> _Supplied data_
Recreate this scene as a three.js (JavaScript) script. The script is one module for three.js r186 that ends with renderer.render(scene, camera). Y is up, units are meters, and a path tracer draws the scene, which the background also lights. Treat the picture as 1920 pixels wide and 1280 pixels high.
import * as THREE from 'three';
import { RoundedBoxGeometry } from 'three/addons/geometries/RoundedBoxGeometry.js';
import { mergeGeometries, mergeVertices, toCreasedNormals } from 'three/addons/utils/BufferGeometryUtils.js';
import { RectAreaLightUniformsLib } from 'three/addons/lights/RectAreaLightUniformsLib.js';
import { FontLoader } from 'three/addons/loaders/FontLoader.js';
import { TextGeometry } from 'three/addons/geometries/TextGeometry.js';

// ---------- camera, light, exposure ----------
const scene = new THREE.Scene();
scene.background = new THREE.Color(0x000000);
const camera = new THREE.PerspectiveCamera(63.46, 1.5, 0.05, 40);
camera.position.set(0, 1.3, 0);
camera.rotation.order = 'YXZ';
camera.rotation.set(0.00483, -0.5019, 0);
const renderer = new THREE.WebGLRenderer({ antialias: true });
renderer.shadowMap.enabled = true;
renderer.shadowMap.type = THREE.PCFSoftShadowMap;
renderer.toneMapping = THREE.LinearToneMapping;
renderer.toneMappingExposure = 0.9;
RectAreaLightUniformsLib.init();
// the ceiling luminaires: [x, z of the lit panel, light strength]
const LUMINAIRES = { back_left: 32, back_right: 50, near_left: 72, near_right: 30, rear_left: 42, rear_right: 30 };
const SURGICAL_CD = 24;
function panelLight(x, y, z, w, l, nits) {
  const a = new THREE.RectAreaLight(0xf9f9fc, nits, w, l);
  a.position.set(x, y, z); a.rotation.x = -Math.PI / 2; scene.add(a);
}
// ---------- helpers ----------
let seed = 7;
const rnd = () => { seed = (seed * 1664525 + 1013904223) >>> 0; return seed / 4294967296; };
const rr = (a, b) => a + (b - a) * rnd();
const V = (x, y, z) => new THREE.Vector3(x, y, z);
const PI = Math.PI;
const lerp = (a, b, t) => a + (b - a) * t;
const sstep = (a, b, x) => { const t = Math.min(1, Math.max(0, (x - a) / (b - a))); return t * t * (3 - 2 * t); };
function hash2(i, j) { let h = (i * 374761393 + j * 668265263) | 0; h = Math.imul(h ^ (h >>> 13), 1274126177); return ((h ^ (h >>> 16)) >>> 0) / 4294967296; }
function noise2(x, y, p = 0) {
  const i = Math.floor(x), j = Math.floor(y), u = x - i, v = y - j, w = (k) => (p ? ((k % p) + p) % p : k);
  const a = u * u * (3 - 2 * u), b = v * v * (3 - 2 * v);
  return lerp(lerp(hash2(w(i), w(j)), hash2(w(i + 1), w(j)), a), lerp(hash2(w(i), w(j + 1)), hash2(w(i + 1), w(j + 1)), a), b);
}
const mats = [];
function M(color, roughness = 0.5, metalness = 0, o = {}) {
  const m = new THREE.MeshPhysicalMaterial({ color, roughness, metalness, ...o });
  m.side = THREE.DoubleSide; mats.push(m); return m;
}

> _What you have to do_
Retype the data in full and match it exactly.

> _Solution to this problem_
Recreate this scene as a three.js (JavaScript) script. The script is one module for three.js r186 that ends with renderer.render(scene, camera). Y is up, units are meters, and a path tracer draws the scene, which the background also lights. Treat the picture as 1920 pixels wide and 1280 pixels high.
import * as THREE from 'three';
import { RoundedBoxGeometry } from 'three/addons/geometries/RoundedBoxGeometry.js';
import { mergeGeometries, mergeVertices, toCreasedNormals } from 'three/addons/utils/BufferGeometryUtils.js';
import { RectAreaLightUniformsLib } from 'three/addons/lights/RectAreaLightUniformsLib.js';
import { FontLoader } from 'three/addons/loaders/FontLoader.js';
import { TextGeometry } from 'three/addons/geometries/TextGeometry.js';

// ---------- camera, light, exposure ----------
const scene = new THREE.Scene();
scene.background = new THREE.Color(0x000000);
const camera = new THREE.PerspectiveCamera(63.46, 1.5, 0.05, 40);
camera.position.set(0, 1.3, 0);
camera.rotation.order = 'YXZ';
camera.rotation.set(0.00483, -0.5019, 0);
const renderer = new THREE.WebGLRenderer({ antialias: true });
renderer.shadowMap.enabled = true;
renderer.shadowMap.type = THREE.PCFSoftShadowMap;
renderer.toneMapping = THREE.LinearToneMapping;
renderer.toneMappingExposure = 0.9;
RectAreaLightUniformsLib.init();
// the ceiling luminaires: [x, z of the lit panel, light strength]
const LUMINAIRES = { back_left: 32, back_right: 50, near_left: 72, near_right: 30, rear_left: 42, rear_right: 30 };
const SURGICAL_CD = 24;
function panelLight(x, y, z, w, l, nits) {
  const a = new THREE.RectAreaLight(0xf9f9fc, nits, w, l);
  a.position.set(x, y, z); a.rotation.x = -Math.PI / 2; scene.add(a);
}
// ---------- helpers ----------
let seed = 7;
const rnd = () => { seed = (seed * 1664525 + 1013904223) >>> 0; return seed / 4294967296; };
const rr = (a, b) => a + (b - a) * rnd();
const V = (x, y, z) => new THREE.Vector3(x, y, z);
const PI = Math.PI;
const lerp = (a, b, t) => a + (b - a) * t;
const sstep = (a, b, x) => { const t = Math.min(1, Math.max(0, (x - a) / (b - a))); return t * t * (3 - 2 * t); };
function hash2(i, j) { let h = (i * 374761393 + j * 668265263) | 0; h = Math.imul(h ^ (h >>> 13), 1274126177); return ((h ^ (h >>> 16)) >>> 0) / 4294967296; }
function noise2(x, y, p = 0) {
  const i = Math.floor(x), j = Math.floor(y), u = x - i, v = y - j, w = (k) => (p ? ((k % p) + p) % p : k);
  const a = u * u * (3 - 2 * u), b = v * v * (3 - 2 * v);
  return lerp(lerp(hash2(w(i), w(j)), hash2(w(i + 1), w(j)), a), lerp(hash2(w(i), w(j + 1)), hash2(w(i + 1), w(j + 1)), a), b);
}
const mats = [];
function M(color, roughness = 0.5, metalness = 0, o = {}) {
  const m = new THREE.MeshPhysicalMaterial({ color, roughness, metalness, ...o });
  m.side = THREE.DoubleSide; mats.push(m); return m;
}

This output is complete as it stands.